Much has been written about the negatives and risks of brand extension. In reality, a lot of those warnings boil down to scare tactics. If a brand extension is off target or lacks fit and/or leverage, it likely will fail and do little damage. Typically, these misfires die in limited test market.
There can be real damage to the parent brand, however, when too many unrelated brand extensions are launched. Names like Betty Crocker, General Electric and Kraft have been extended profusely. While they have not lost their awareness as household words, the strong associations they once had to specific products and related qualities (e.g. cake mix, light bulbs and cheese) may be diluted.
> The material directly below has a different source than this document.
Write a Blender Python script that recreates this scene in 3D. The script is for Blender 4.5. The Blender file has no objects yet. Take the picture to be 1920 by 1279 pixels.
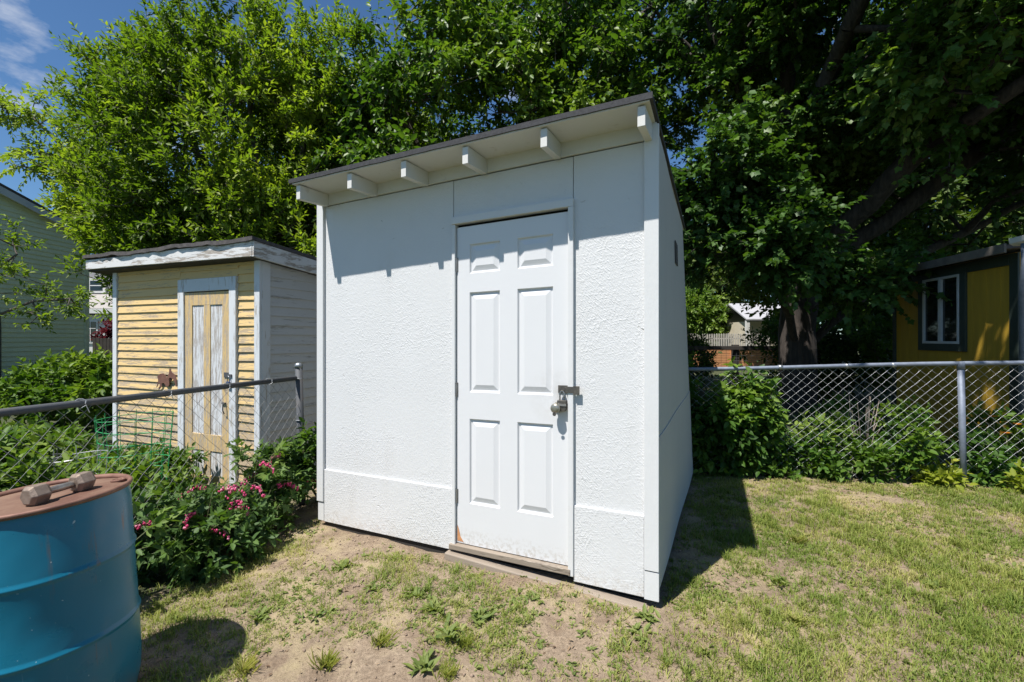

This is especially dangerous when a brand is used synonymously with a specific product. Brands that are not legally generic but are used that way, such as Kleenex, Scotch (Tape), and Band-Aid should not be extended broadly or they risk losing this valuable quality.
Can a brand be all things to all people? Some like Virgin and Mitsubishi have tried. The few that have succeeded with broad based extensions have a benefit thread running through their products that customers of the respective categories want. Virgin offered value in differentiated services like their airline. The brand’s cola, jeans, vodka, and more flopped.
By contrast, Healthy Choice and Atkins offer the common threads of low fat or low carb in all branded products. It comes back to understanding a brand’s equity and staying focused by knowing what business we are in.